Enquanto os chineses tratavam de fazer sua educação competitiva, os brasileiros discutiam a taxa de câmbio
Entre 2000 e 2009 o desempenho dos alunos brasileiros aumentou 16 pontos em leitura, 52 pontos em matemática e 30 pontos em ciências. Assim, o maior avanço foi em matemática, disciplina em que os alunos brasileiros tinham o pior desempenho. Mas, é preciso aumentar o ritmo desse avanço, caso contrário levaremos 40 anos para alcançar o desempenho atual dos chineses. Outro ponto importante é que o nosso aumento da proficiência em leitura ocorreu às custas de uma maior desigualdade. Enquanto o desempenho dos nossos melhores alunos aumentou cerca de 30 pontos, entre os piores praticamente não houve melhora.
Assim, a desigualdade na qualidade da educação está aumentando. Vale notar também que grande parte do avanço obtido em leitura ocorreu entre as meninas, sendo que o crescimento da nota entre os meninos foi insignificante.
Vale a pena contrapor a nossa evolução educacional com a ocorrida no Chile. Em leitura, por exemplo, o desempenho dos alunos chilenos aumentou 40 pontos, mais do que o dobro dos brasileiros. Entretanto, no caso do Chile o desempenho aumentou mais entre os piores alunos do que entre os melhores. Assim, a qualidade da educação no Chile melhorou com queda na desigualdade, o melhor dos mundos. Por fim, a melhora ocorreu tanto entre os meninos como entre as meninas. Mas, que políticas educacionais tiveram efeito tão positivo no Chile?
Segundo o relatório do próprio Pisa, as principais políticas parecem ter sido o foco nas escolas com pior desempenho, o aumento do número de horas-aula, mudanças no currículo nacional, aumento dos gastos com educação e avaliação completa do desempenho dos professores das escolas públicas, incluindo observação do seu desempenho em classe. Os professores que forem reprovados três vezes nessa avaliação são demitidos. Além disso, as escolas e os professores com melhor desempenho recebem mais recursos e maiores salários. Aumento de gastos com mais horas-aula, acompanhado de medidas que introduzam a meritocracia na vida escolar parece ser a receita para o sucesso.
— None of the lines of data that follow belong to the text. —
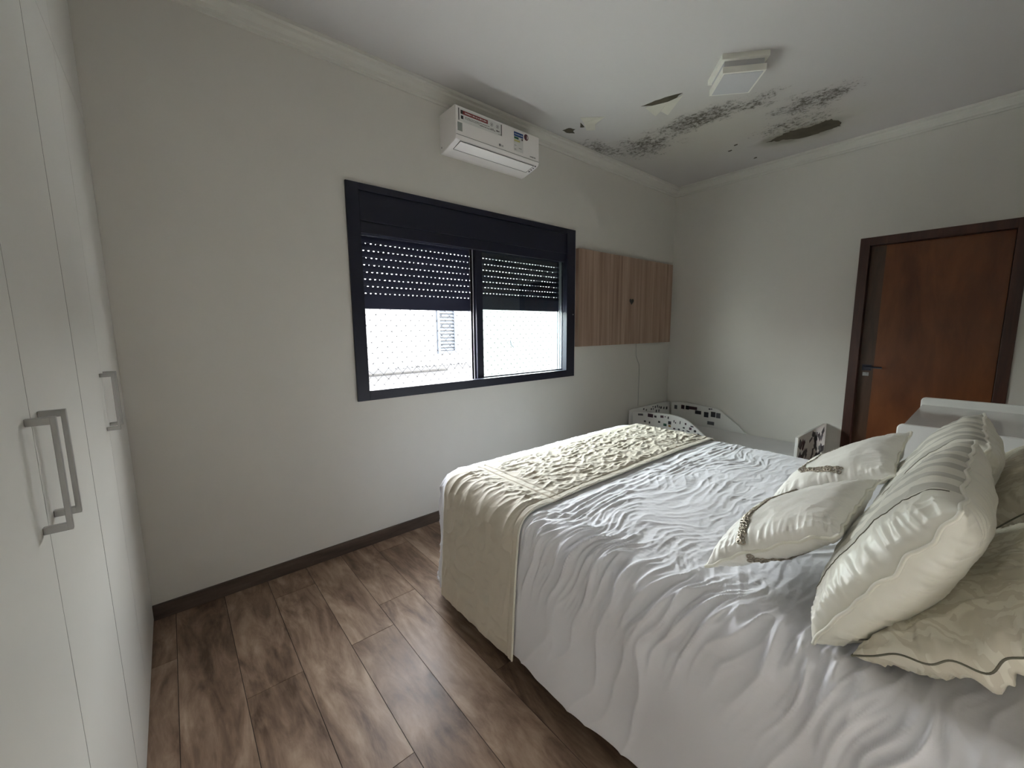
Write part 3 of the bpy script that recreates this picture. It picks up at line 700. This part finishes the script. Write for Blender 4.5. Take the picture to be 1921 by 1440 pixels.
RX0, RX1, RY0, RY1, RC, RE = 1.055, 2.585, YB + .12, 1.725, .085, .085   # flat plateau of the bed top
ZHEM = .115
HL = ZT - ZHEM
def surf(U, V):
    """unrolled cloth coordinates -> position and outward normal on the made bed"""
    qx = np.clip(U, RX0 + RC, RX1 - RC); qy = np.minimum(V, RY1 - RC)
    dx, dy = U - qx, V - qy; rr = np.hypot(dx, dy) + 1e-12
    nx, ny = dx / rr, dy / rr
    d = rr - RC; inside = d <= 0
    dd = np.maximum(d, 0)
    arc = RE * np.pi / 2
    th = np.minimum(dd, arc) / RE
    drop = np.maximum(dd - arc, 0)
    o = RE * np.sin(th) + drop * .085 ; zz = -RE * (1 - np.cos(th)) - drop
    bx, by = qx + nx * np.minimum(rr, RC), qy + ny * np.minimum(rr, RC)
    X = bx + nx * o; Y = by + ny * o
    dome = .010 * sstep(0, .4, np.minimum(np.minimum(U - RX0, RX1 - U), RY1 - V))
    Z = ZT + zz + dome
    nz = np.cos(th); nh = np.sin(th)
    return X, Y, Z, nx * nh, ny * nh, np.maximum(nz, .0), dd
def ridge(x, y, seed, p_=1.6):
    n = 1 - np.abs(noise(x, y, seed)) * 1.6
    return np.clip(n, 0, 1) ** p_
def duvet_disp(U, V):
    e = RX0 - U                         # + = down the left side
    ef = V - RY1
    wv = fbm(U * 3, V * 3, 5, 2) * .05
    # long folds that start on the top edge and run down the side, swept toward the foot as they fall
    qv = V - .38 * e + wv
    near = np.exp(-((e - .06) / .17) ** 2)
    sel = sstep(.0, .5, .5 + noise(V * 4.2, e * 2.0, 11) * .9)
    fold = (ridge(qv * 15, e * 2.6, 21, 3.0) * .016 + ridge(qv * 29 + .3, e * 5, 22, 2.4) * .008) * near * (.35 + .75 * sel)
    lng = ridge(qv * 6.5, e * 1.1, 31, 4.5) * .016 * sstep(-.05, .15, e) * (1 - .55 * sstep(.2, .6, e)) * (.3 + .7 * sel)
    hang = np.sin((V * 9 + noise(V * 2, e, 41) * 2)) * .009 * sstep(.15, .55, e) + noise(V * 5, e * 3, 44) * .012 * sstep(.1, .4, e)
    # crinkles on the top, stretched along the bed's width
    on = 1 - sstep(-.05, .1, e)
    msk = sstep(-.45, .55, noise(U * 3.2 + 4, V * 4.0, 57)); cr = ridge(U * 3.6 + wv * 9, V * 19 + wv * 26 + U * 2, 51, 2.2) * .0060 * (.35 + .65 * msk) + ridge(U * 10 + wv * 14, V * 31 + wv * 40, 52, 1.8) * .0030 * (1 - .5 * msk) + fbm(U * 40, V * 48, 53, 2) * .0011 + fbm(U * 4, V * 5, 54, 2) * .005
    calm = .3 + .7 * sstep(.0, .35, V)
    cr = cr * calm; fold = fold * (.45 + .55 * sstep(-.1, .25, V))
    cr = cr * on * (.55 + .45 * sstep(-.3, .4, noise(U * 2.2, V * 2.6, 55)))
    ftd = (ridge((U + wv) * 14, ef * 3, 61, 1.4) * .006) * sstep(-.05, .05, ef) * (1 - .5 * sstep(.1, .5, ef))
    band = 1 - sstep(1.07, 1.12, V) * (1 - sstep(1.74, 1.80, V)) * .88   # pressed flat under the runner
    # gathers pulled along the runner's border
    gath = ridge(U * 1.6 + wv * 5, V * 36 + wv * 12, 71, 1.6) * .0060 * np.exp(-((V - 1.0) / .09) ** 2) * on
    dip = -.012 * np.exp(-((V + .05) / .25) ** 2) * on
    return (fold + lng + hang + cr + ftd + gath) * band + dip
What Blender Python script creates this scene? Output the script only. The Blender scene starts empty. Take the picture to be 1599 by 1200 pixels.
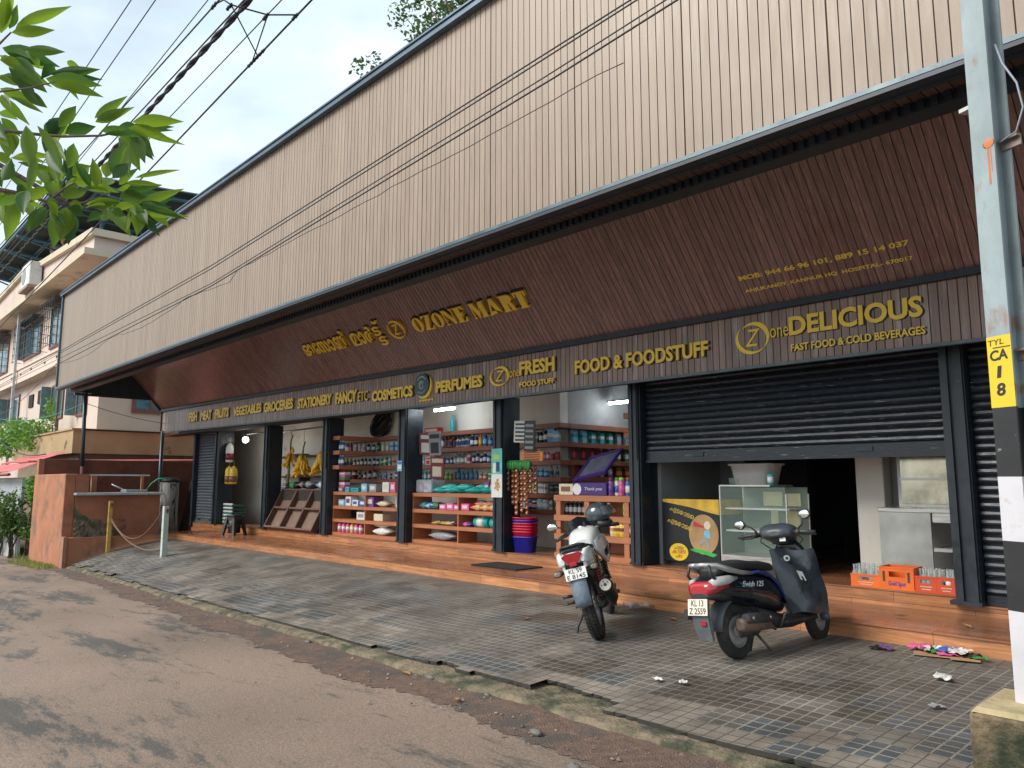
import bpy, math, random
from mathutils import Vector, Matrix, Euler
PI = math.pi
R = math.radians
rnd = random.Random(7)
C = bpy.context.scene.collection
scene = bpy.context.scene

# ---------------------------------------------------------------- camera
cam_d = bpy.data.cameras.new("Camera"); cam = bpy.data.objects.new("Camera", cam_d); C.objects.link(cam)
cam.location = (0, 0, 1.43)
cam.rotation_euler = (R(90 + 7.483), 0, R(90 - 43.248))
cam_d.sensor_width = 36; cam_d.lens = 36 * 1180.0 / 1599.0
cam_d.clip_start = 0.05; cam_d.clip_end = 900
scene.camera = cam
# ---------------------------------------------------------------- sky, sun, exposure
SUN_EL, SUN_AZ = 38, 203          # sun stands behind the camera, over the road
w = bpy.data.worlds.new("World"); scene.world = w; w.use_nodes = True
nt = w.node_tree; nt.nodes.clear()
def N(t, typ, **kw):
    n = t.nodes.new(typ)
    for k, v in kw.items(): setattr(n, k, v)
    return n
sky = N(nt, "ShaderNodeTexSky", sky_type='NISHITA', sun_disc=False)
sky.sun_elevation = R(SUN_EL); sky.sun_rotation = R(SUN_AZ); sky.air_density = 1.0; sky.dust_density = 1.2
tc = N(nt, "ShaderNodeTexCoord")
mp = N(nt, "ShaderNodeMapping"); mp.inputs['Scale'].default_value = (1.0, 1.0, 2.2)
n1 = N(nt, "ShaderNodeTexNoise"); n1.inputs['Scale'].default_value = 2.6; n1.inputs['Detail'].default_value = 5; n1.inputs['Roughness'].default_value = .52; n1.inputs['Distortion'].default_value = .3
cr = N(nt, "ShaderNodeValToRGB"); cr.color_ramp.elements[0].position = .30; cr.color_ramp.elements[1].position = .62
cr.color_ramp.elements[0].color = (.52, .52, .52, 1); cr.color_ramp.elements[1].color = (.98, .98, .98, 1)
n2 = N(nt, "ShaderNodeTexNoise"); n2.inputs['Scale'].default_value = 4.5; n2.inputs['Detail'].default_value = 6; n2.inputs['Roughness'].default_value = .55
cr2 = N(nt, "ShaderNodeValToRGB"); cr2.color_ramp.elements[0].position = .30; cr2.color_ramp.elements[1].position = .70
cr2.color_ramp.elements[0].color = (7.0, 8.7, 9.7, 1); cr2.color_ramp.elements[1].color = (9.9, 10.9, 11.4, 1)
mx = N(nt, "ShaderNodeMixRGB")
bg = N(nt, "ShaderNodeBackground"); bg.inputs['Strength'].default_value = .068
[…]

Em suma, o desempenho dos alunos brasileiros vem melhorando na última década, graças a uma série de políticas educacionais corretas que foram sendo introduzidas por diferentes ministros, no sentido de descentralizar a gestão, criar sistemas de avaliação, divulgar os resultados das avaliações por escola e estabelecer metas para cada uma delas. Além disso, inovações nas redes estaduais e municipais de educação, principalmente aquelas com ênfase na meritocracia, tiveram um papel importante.
Entretanto, esse avanço tem ocorrido de forma lenta e puxado pelo desempenho dos melhores alunos e das meninas. Assim, enquanto a desigualdade no acesso à educação está declinando e puxando para baixo a desigualdade de renda, a desigualdade na qualidade da educação caminha no sentido contrário, o que retardará a queda na desigualdade de oportunidades.
Por fim, os resultados do Pisa mostram claramente que os chineses estão fazendo a sua lição de casa, obtendo avanços significativos nas questões mais fundamentais da sua sociedade, para torná-la mais competitiva. Enquanto isso, os brasileiros passaram o ano inteiro discutindo a taxa de câmbio!
Naercio Menezes Filho é professor Titular - Cátedra IFB e coordenador do Centro de Políticas Públicas do Insper e professor associado da FEA-USP.